- _Objective_: The records below must be copied in full; omit the images.

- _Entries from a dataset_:
* Start *
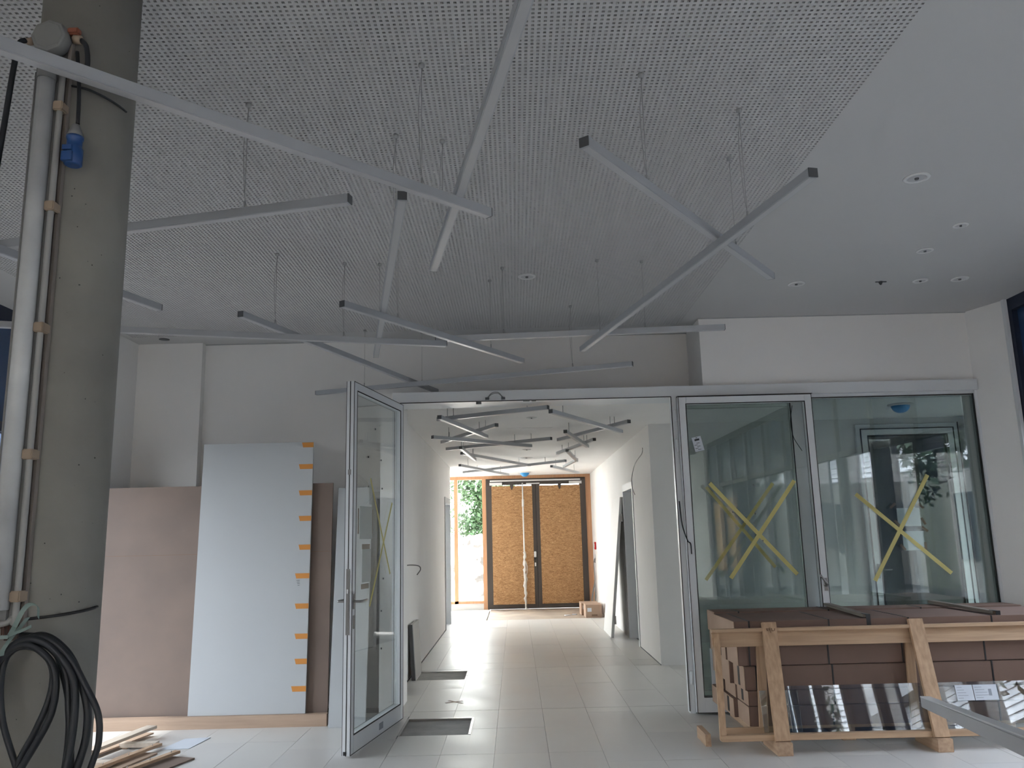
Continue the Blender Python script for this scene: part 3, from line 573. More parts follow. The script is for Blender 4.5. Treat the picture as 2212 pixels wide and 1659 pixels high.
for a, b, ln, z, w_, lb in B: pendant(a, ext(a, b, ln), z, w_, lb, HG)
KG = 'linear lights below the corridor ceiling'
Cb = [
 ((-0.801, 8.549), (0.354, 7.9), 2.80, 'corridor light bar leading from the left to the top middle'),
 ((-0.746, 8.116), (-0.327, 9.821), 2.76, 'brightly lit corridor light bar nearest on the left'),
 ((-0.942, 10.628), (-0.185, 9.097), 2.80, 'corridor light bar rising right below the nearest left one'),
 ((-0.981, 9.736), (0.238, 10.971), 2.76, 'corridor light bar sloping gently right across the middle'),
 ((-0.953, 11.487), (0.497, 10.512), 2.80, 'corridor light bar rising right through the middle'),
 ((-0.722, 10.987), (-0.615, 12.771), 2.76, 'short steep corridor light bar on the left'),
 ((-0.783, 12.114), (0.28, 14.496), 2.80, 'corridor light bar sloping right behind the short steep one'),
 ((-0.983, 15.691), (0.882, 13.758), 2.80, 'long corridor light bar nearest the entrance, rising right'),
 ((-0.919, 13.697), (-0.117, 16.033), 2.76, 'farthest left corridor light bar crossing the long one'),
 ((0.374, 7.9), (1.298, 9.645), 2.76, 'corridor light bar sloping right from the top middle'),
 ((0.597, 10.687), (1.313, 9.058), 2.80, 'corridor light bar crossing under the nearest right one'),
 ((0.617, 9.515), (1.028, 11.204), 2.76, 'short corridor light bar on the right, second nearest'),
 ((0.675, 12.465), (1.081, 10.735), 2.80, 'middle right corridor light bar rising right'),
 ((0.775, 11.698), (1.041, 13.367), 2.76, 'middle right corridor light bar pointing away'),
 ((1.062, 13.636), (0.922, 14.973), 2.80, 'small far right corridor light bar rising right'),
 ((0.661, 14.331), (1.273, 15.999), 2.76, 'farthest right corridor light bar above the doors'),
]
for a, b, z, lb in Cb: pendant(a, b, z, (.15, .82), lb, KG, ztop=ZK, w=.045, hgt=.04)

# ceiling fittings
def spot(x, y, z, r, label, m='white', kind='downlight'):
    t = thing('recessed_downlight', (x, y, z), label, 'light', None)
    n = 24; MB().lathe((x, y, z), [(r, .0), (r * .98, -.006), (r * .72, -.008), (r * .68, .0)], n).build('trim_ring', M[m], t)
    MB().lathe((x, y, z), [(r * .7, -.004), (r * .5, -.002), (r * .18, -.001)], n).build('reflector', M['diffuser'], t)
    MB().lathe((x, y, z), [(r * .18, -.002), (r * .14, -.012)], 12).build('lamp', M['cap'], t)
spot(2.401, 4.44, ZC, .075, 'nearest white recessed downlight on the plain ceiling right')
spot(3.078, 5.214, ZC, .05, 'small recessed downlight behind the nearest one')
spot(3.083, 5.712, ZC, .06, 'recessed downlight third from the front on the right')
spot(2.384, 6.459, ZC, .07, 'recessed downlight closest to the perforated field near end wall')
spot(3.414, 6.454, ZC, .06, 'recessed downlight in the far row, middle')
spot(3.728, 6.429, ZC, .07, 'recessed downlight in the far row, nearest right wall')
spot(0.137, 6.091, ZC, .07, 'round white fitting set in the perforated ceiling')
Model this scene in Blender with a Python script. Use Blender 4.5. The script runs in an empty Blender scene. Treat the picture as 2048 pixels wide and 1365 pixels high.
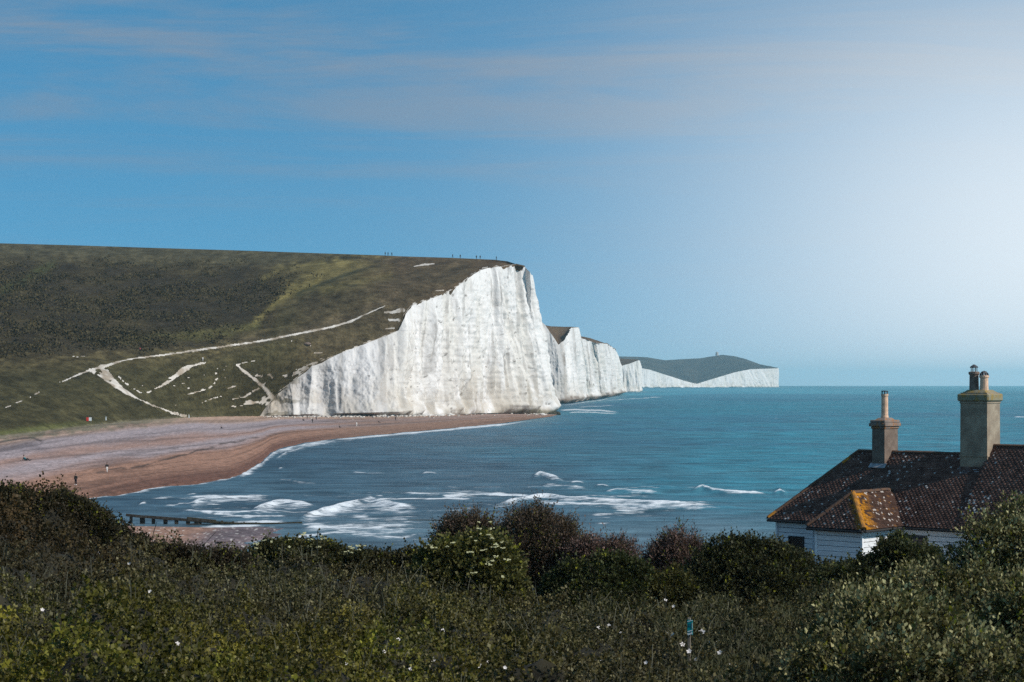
* End *
- _Solved exercise_:
Continue the Blender Python script for this scene: part 3, from line 573. More parts follow. The script is for Blender 4.5. Treat the picture as 2212 pixels wide and 1659 pixels high.
for a, b, ln, z, w_, lb in B: pendant(a, ext(a, b, ln), z, w_, lb, HG)
KG = 'linear lights below the corridor ceiling'
Cb = [
 ((-0.801, 8.549), (0.354, 7.9), 2.80, 'corridor light bar leading from the left to the top middle'),
 ((-0.746, 8.116), (-0.327, 9.821), 2.76, 'brightly lit corridor light bar nearest on the left'),
 ((-0.942, 10.628), (-0.185, 9.097), 2.80, 'corridor light bar rising right below the nearest left one'),
 ((-0.981, 9.736), (0.238, 10.971), 2.76, 'corridor light bar sloping gently right across the middle'),
 ((-0.953, 11.487), (0.497, 10.512), 2.80, 'corridor light bar rising right through the middle'),
 ((-0.722, 10.987), (-0.615, 12.771), 2.76, 'short steep corridor light bar on the left'),
 ((-0.783, 12.114), (0.28, 14.496), 2.80, 'corridor light bar sloping right behind the short steep one'),
 ((-0.983, 15.691), (0.882, 13.758), 2.80, 'long corridor light bar nearest the entrance, rising right'),
 ((-0.919, 13.697), (-0.117, 16.033), 2.76, 'farthest left corridor light bar crossing the long one'),
 ((0.374, 7.9), (1.298, 9.645), 2.76, 'corridor light bar sloping right from the top middle'),
 ((0.597, 10.687), (1.313, 9.058), 2.80, 'corridor light bar crossing under the nearest right one'),
 ((0.617, 9.515), (1.028, 11.204), 2.76, 'short corridor light bar on the right, second nearest'),
 ((0.675, 12.465), (1.081, 10.735), 2.80, 'middle right corridor light bar rising right'),
 ((0.775, 11.698), (1.041, 13.367), 2.76, 'middle right corridor light bar pointing away'),
 ((1.062, 13.636), (0.922, 14.973), 2.80, 'small far right corridor light bar rising right'),
 ((0.661, 14.331), (1.273, 15.999), 2.76, 'farthest right corridor light bar above the doors'),
]
for a, b, z, lb in Cb: pendant(a, b, z, (.15, .82), lb, KG, ztop=ZK, w=.045, hgt=.04)

# ceiling fittings
def spot(x, y, z, r, label, m='white', kind='downlight'):
    t = thing('recessed_downlight', (x, y, z), label, 'light', None)
    n = 24; MB().lathe((x, y, z), [(r, .0), (r * .98, -.006), (r * .72, -.008), (r * .68, .0)], n).build('trim_ring', M[m], t)
    MB().lathe((x, y, z), [(r * .7, -.004), (r * .5, -.002), (r * .18, -.001)], n).build('reflector', M['diffuser'], t)
    MB().lathe((x, y, z), [(r * .18, -.002), (r * .14, -.012)], 12).build('lamp', M['cap'], t)
spot(2.401, 4.44, ZC, .075, 'nearest white recessed downlight on the plain ceiling right')
spot(3.078, 5.214, ZC, .05, 'small recessed downlight behind the nearest one')
spot(3.083, 5.712, ZC, .06, 'recessed downlight third from the front on the right')
spot(2.384, 6.459, ZC, .07, 'recessed downlight closest to the perforated field near end wall')
spot(3.414, 6.454, ZC, .06, 'recessed downlight in the far row, middle')
spot(3.728, 6.429, ZC, .07, 'recessed downlight in the far row, nearest right wall')
spot(0.137, 6.091, ZC, .07, 'round white fitting set in the perforated ceiling')
Model this scene in Blender with a Python script. Use Blender 4.5. The script runs in an empty Blender scene. Treat the picture as 2048 pixels wide and 1365 pixels high.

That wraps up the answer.